According to Cooper, the system would pull random student ID numbers every month to be tested.

Before serving as superintendent at CISD, Cooper workedl in Edgewood, where he also implemented a drug testing policy. He said, at first, many of the parents had concerns about the system being truly random, but near the end of his tenure there he said most parents opted to have their children tested.

“The initial concern was that we were going to pick out certain students, but, by the time we left, 95 percent of kids were in the pool,” he said. “Those parents used it to help their kid keep in line.”

CISD Board President Willie Blow said although he is not against drug testing, he is against testing without probable cause.

“I am against mandatory drug testing without probable cause,” he said, adding that it seems to him to be a guilty until proven innocent procedure.

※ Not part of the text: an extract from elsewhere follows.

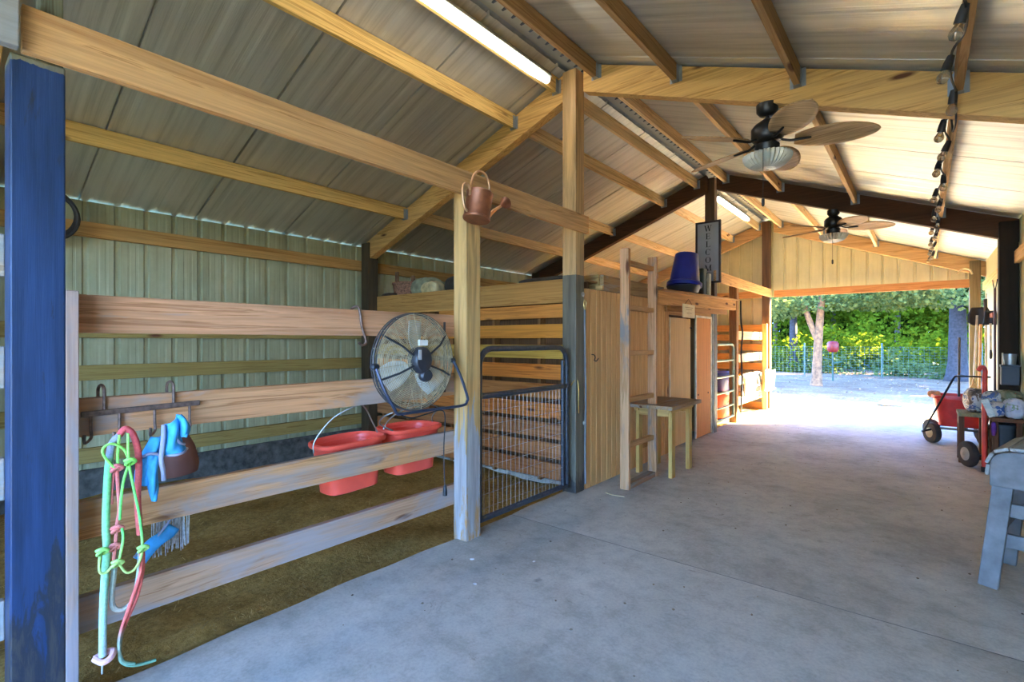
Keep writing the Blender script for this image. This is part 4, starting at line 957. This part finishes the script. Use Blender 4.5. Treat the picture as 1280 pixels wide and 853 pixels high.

According to Cooper, under the policy, if a student tests positive for drug use, the first offense is a six-to-nine-week probation from extracurricular activities; the second is one full year from programs and the third is a bar for the remainder of the student’s high school career.

Since the policy would include CMS students as well, the board discussed whether a student who tested positive in middle school would have that carry over to high school.

Randy Starks, secretary for the CISD School Board, said the testing should be more lenient on middle school students since children can develop maturity wise from middle to high school.

“I would be comfortable with a kid being given the opportunity to be in the program that will be tested in high school,” he said. “I’d hate to see kids not given an opportunity in high school.”

Cooper said the most important aspect of the program is to give a student who is asked to do drugs another reason to say no.

“The whole purpose of doing this is to give kids an outlet, a chance to say ‘no’,” he said.

The board is expected to hold a vote on the policy during the June 17 meeting.